start Given data

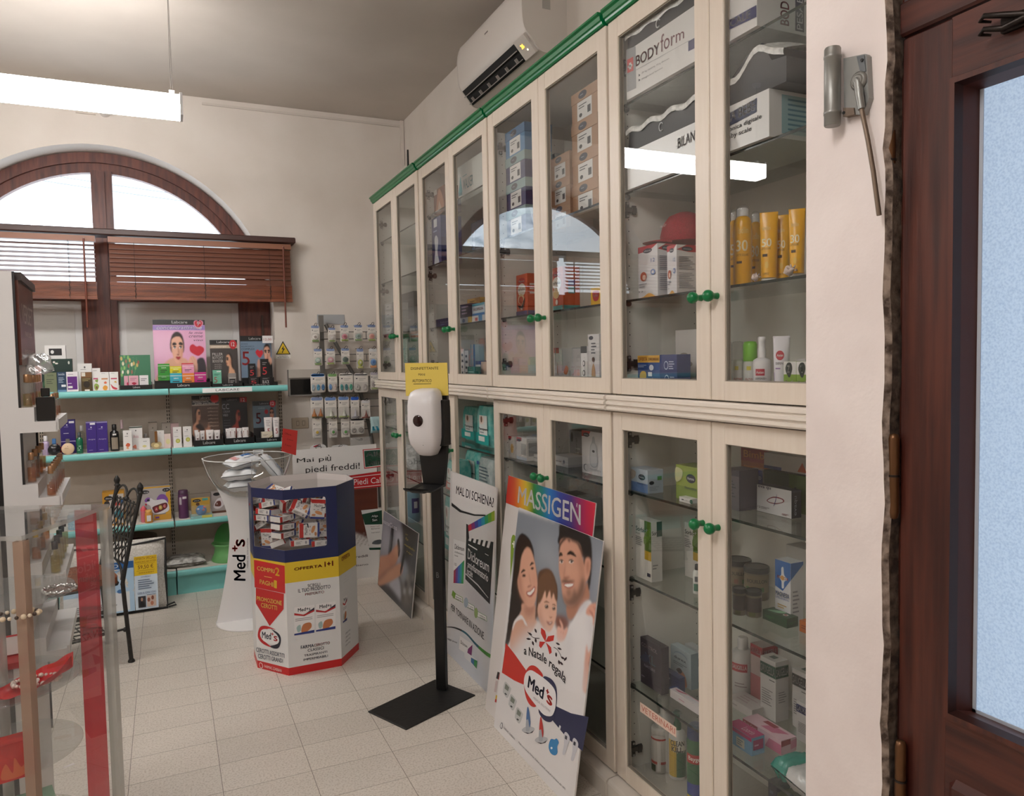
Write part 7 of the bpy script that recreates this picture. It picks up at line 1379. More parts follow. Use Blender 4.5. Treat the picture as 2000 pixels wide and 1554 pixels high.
  # --- nearest cabinet, top: boxed baby scales
def tray_top(F,w,z,dp,h,label):  # dark tray wrapped in white film lying on a box
    t=thing('padded_tray',label,'tray',F.p(w/2,z,-dp/2))
    b=B();dkm=M('#23262c',.5)
    b.prism(F.sub(0,z),[(.0,0),(w,0),(w+.0,h*.5),(w*.93,h*.55),(w*.88,h),(w*.8,h*.9),(w*.7,h*.52),(w*.5,h*.5),(w*.15,h*.5),(.01,h*.6)],-dp,0,dkm)
    xh=.43*w*.62
    b.tube([F.p(xh+.01*math.cos(a),z+h*.28+.012*math.sin(a),.002) for a in np.linspace(.6,5.4,10)],.002,M('#c9cbcd',.3),6);b.obj('tray',t)
    b=B();b.grid(lambda i,j: F.p(-.004+(w+.0)*i,z+h*(.5+.2*math.sin(3*j)+.05*math.sin(40*i)+(.4*math.exp(-((i-.88)/.07)**2)))+.012,.004-(dp-.01)*j),40,8,noisemat('foam_wrap','#bdbcb8','#e4e3df',60,.35,.6,bdist=.004));b.grid(lambda i,j: F.p(-.004+w*i,z+h*(.5+.05*math.sin(40*i)+.4*math.exp(-((i-.88)/.07)**2))+.012-.016*j,.004+.002*math.sin(j*3)),40,3,noisemat('foam_wrap','#bdbcb8','#e4e3df',60,.35,.6,bdist=.004));b.obj('film_wrap',t)
for z,K_,yt,nm,lab in ((A1,K4,300,'upper','white baby scale box lettered BODYform on the top shelf of the nearest cabinet'),(A2,K4,0,'lower','white baby scale box lettered BEBE on the second shelf of the nearest cabinet')):
    X=1.3595;F=side(X);x0=F.px(*K4(170,690))[0];x1=F.px(*K4(1160,130))[0] if nm=='upper' else F.px(*K4(1252,1000))[0]
    w=x1-x0;hb=.150 if nm=='upper' else .115;x0=max(x0,-YL[3]+.06);G_=F.sub(x0,z)
    b=B();b.fbox(G_,0,w,0,hb,-.25,0,M('#d5d3d1',.3))
    if nm=='upper':
        PG(b,F,K4,[(168,378),(240,350),(244,668),(175,700)],M('#8f9093'),.0006);PG(b,F,K4,[(176,455),(222,430),(224,535),(178,556)],M('#b8373a'),.001)
        PG(b,F,K4,[(192,480),(208,472),(208,522),(192,530)],M('#e4e0e0'),.0014);PG(b,F,K4,[(182,500),(216,484),(216,502),(182,518)],M('#e4e0e0'),.0014);PG(b,F,K4,[(240,532),(650,305),(650,308),(240,535)],M('#8f8f93'),.001)
        TQ(b,F,K4,'BODY',[(242,508),(422,405),(422,318),(242,425)],M('#6d2030'),.001,bold=.02);TQ(b,F,K4,'form',[(430,400),(608,290),(608,205),(430,262)],M('#5d2630'),.001)
        TQ(b,F,K4,'20 kg capacity 10 g division',[(286,565),(494,452),(494,436),(286,548)],M('#44444a'),.001);TQ(b,F,K4,'Weight-hold function',[(286,612),(446,522),(446,506),(286,594)],M('#44444a'),.001)
        for y in (575,612): PG(b,F,K4,[(264,y+8),(276,y-6),(264,y-14)],M('#33333a'),.001)
        PG(b,F,K4,[(905,178),(1158,38),(1158,128),(905,248)],M('#25275c'),.001);TQ(b,F,K4,'BABY SCALE',[(770,305),(1112,135),(1112,75),(770,245)],M('#dcdade'),.0014,bold=.015);PG(b,F,K4,[(640,315),(700,280),(700,360),(640,390)],M('#25275c'),.0008)
        Fe=Fr(G_.p(w,0,0),-G_.n,G_.uz);deco(b,Fe,.25,hb,[('t','BODYform',.3,.1,.42,.98,'#7a2a3a',{'rot': 90,'bold': .02}),('r',.5,.05,.62,.98,'#33364c'),('t','PESABEBE',.52,.08,.6,.95,'#d0d0d4',{'rot': 90}),('t','Pese bebe',.66,.08,.74,.95,'#55565c',{'rot': 90}),('t','Pesabebes',.8,.08,.88,.95,'#55565c',{'rot': 90})])
    else:
        PG(b,F,K4,[(700,1000),(1162,742),(1158,848),(700,1095)],M('#2b3350'),.001);TQ(b,F,K4,'BILANCIA MAMMA BEBE',[(560,1130),(1150,830),(1150,752),(560,1050)],M('#dcdade'),.0014,bold=.02)
        TQ(b,F,K4,'bilancia elettronica digitale',[(720,1110),(1196,905),(1196,862),(720,1068)],M('#2b2c33'),.001,bold=.008);TQ(b,F,K4,'digital baby scale',[(800,1120),(1120,1000),(1120,955),(800,1075)],M('#2b2c33'),.001,bold=.008)
        PG(b,F,K4,[(535,1110),(650,1068),(650,1076),(540,1116)],M('#d0d0d0'),.001)
        Fe=Fr(G_.p(w,0,0),-G_.n,G_.uz);deco(b,Fe,.25,hb,[('r',.16,.1,.9,.92,'#8fb0b5'),('l',.24,.15,.84,.88,7,'#4f7c8a')])
    tag(b.obj('baby_scale_box',base=G_.p(w/2,0,-.125)),lab,'box');tray_top(F.sub(x0-.006,0,-.007),w+.055,z+hb+.001,.26,.08 if nm=='upper' else .12,'dark tray in white wrapping on top of the %s baby scale box' % ('BODYform' if nm=='upper' else 'BEBE'))
F=side(1.40);x0=F.px(*K4(158,1440))[0];x1=F.px(*K4(270,1400))[0]
c_(K4,150,165,1235,1440,1.395,A2,.2,'slim_box','slim light blue box with a white swirl left of the BEBE scale box','#6fa6c4',(),[('e',.3,.5,.14,.3,'#d0dde4'),('e',.3,.5,.1,.22,'#6fa6c4')],h=.11) if 0 else None
  # shelf with sunscreen and feeding bottles
ch=lambda c: [('p',[(0,.88),(.6,.9),(1,1),(0,1)],'#b0202c'),('e',.5,.90,.23,.045,'#1a1c34'),('t','chicco',.33,.885,.67,.918,'#d8d8dc'),('t','12',.68,.67,.88,.74,'#6f7fb0'),('e',.78,.48,.12,.055,'#7a8cba'),('e',.78,.48,.06,.028,'#d8d4d6'),('e',.3,.42,.16,.09,c),('e',.34,.4,.09,.05,'#e0c0b0'),('c',[(0,0),(.3,.03),(.6,.09),(.9,.02),(1,0)],'#d8a050'),('t','12',.08,.12,.3,.15,'#555555'),('l',.1,.2,.5,.3,2,'#a0a0a6')]
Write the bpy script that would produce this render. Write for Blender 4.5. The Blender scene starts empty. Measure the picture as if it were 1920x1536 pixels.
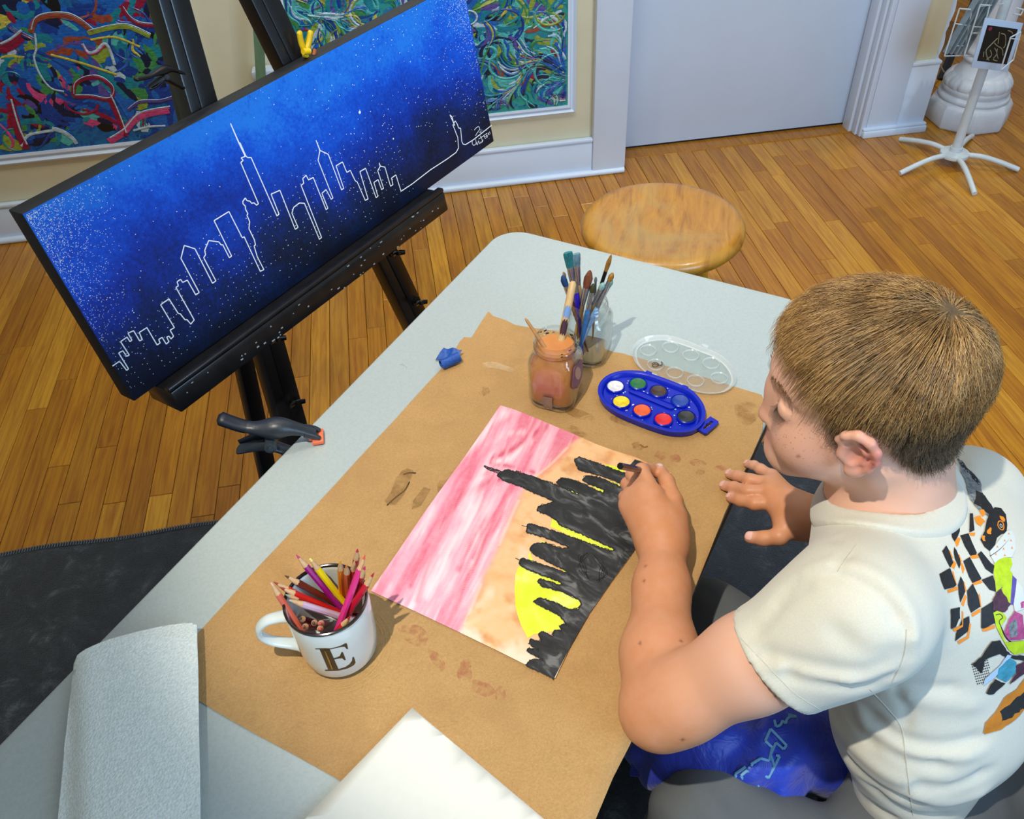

end Given data

Find the word "script" in the records and pull out each line that has it.

Result of the task:
Write part 7 of the bpy script that recreates this picture. It picks up at line 1379. More parts follow. Use Blender 4.5. Treat the picture as 2000 pixels wide and 1554 pixels high.
Write the bpy script that would produce this render. Write for Blender 4.5. The Blender scene starts empty. Measure the picture as if it were 1920x1536 pixels.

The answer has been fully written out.